Robinhood Markets has repurchased $605 million worth of shares that previously belonged to Sam Bankman-Fried, the disgraced crypto mogul, capping a contentious ownership dispute.
Robinhood, which runs the popular commission-free stock trading app, said in regulatory filing Friday that it bought more than 55 million of its own shares that were seized by the Justice Department in January.
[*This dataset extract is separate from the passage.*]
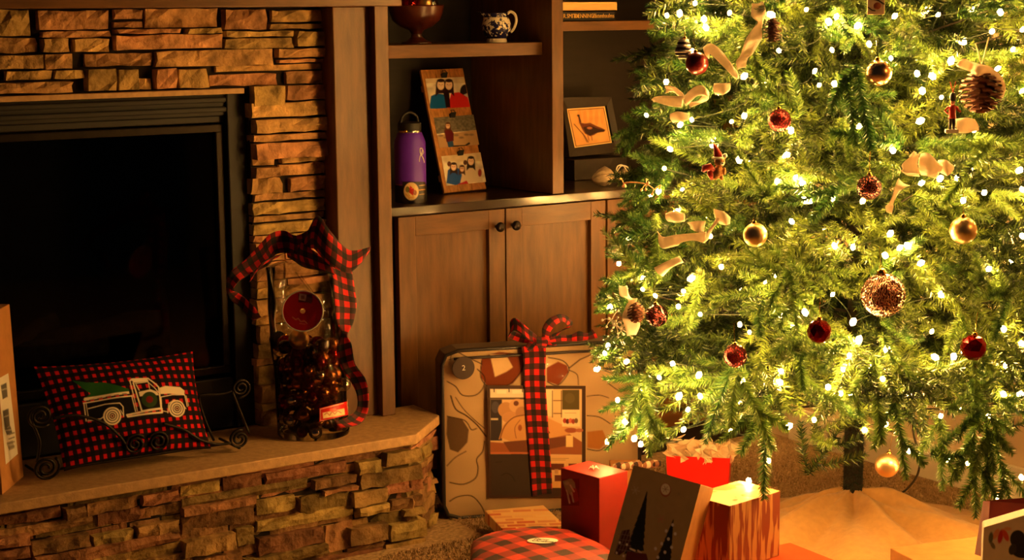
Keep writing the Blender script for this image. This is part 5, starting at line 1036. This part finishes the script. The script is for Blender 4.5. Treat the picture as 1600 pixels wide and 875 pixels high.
# red gift bag with tissue
g0, g1, g2 = on_z(1042, 706, .235), on_z(1100, 746, .235), on_z(1142, 738, .235)
g0 = on_d(1042, 707, 4.5); z_ = .21; G = [on_z(1041, 712, z_), on_z(1098, 722, z_), on_z(1140, 716, z_)]
gd = (G[2]-G[0]); gd.z = 0; gw = gd.length; ge = gd.normalized(); gn = Vector((ge.y, -ge.x, 0)); gb = thing('gift_bag', Vector((G[0].x, G[0].y, 0))+ge*gw/2, 'bright red gift bag stuffed with cream tissue paper beneath the tree', 'gift bag')
F0 = Vector((G[0].x, G[0].y, 0)); H_ = z_; dp = .08; M['redbag'] = mat('glossy_red_bag', (222, 24, 18), .35, spec=.5)
mb = MB(); ins = .006; 
fr_ = [F0+Vector((0, 0, H_)), F0+ge*gw+Vector((0, 0, H_)), F0+ge*(gw-.01), F0+ge*.01]; bk = [p-gn*dp for p in fr_]
for a, b_, c_, d__ in ((fr_[0], fr_[1], fr_[2], fr_[3]), (bk[1], bk[0], bk[3], bk[2]), (fr_[1], bk[1], bk[2], fr_[2]), (bk[0], fr_[0], fr_[3], bk[3]), (fr_[3], fr_[2], bk[2], bk[3])): mb.face([a, b_, c_, d__])
o = mb.build('bag', M['redbag'], gb); o.modifiers.new('thickness', 'SOLIDIFY').thickness = .0012
M['tissue'] = mat('cream_tissue', (238, 214, 178), .7, bump=.001, bscale=120)
rs = random.Random(9)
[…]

The shares were originally acquired by Emergent Fidelity Technologies, a holding company majority-owned by Bankman-Fried that went bankrupt shortly after trading platform FTX and the rest of his sprawling crypto empire collapsed last fall.
In the maelstrom that followed FTX’s downfall, the Robinhood stake was contested by four separate entities: FTX; Bankman-Fried himself; the bankrupt crypto lender BlockFi, which argued that Emergent had pledged the shares to it as collateral on a loan; and an individual FTX creditor.
Ultimately, Robinhood repurchased the stake from the United States Marshal Service, which had custody of the shares after they were seized.
Robinhood shares jumped more than 3.5% Friday.
“We are happy to have completed the purchase of these shares and look forward to executing on our growth plans on behalf of our customers and shareholders,” Jason Warnick, Robinhood’s chief financial officer, said in a statement.
US prosecutors accused Bankman-Fried, 31, of orchestrating a multi-billion-dollar fraud in which he lied to investors and illegally siphoned funds from FTX customers. He has pleaded not guilty to all the charges against him and is scheduled for trial in October.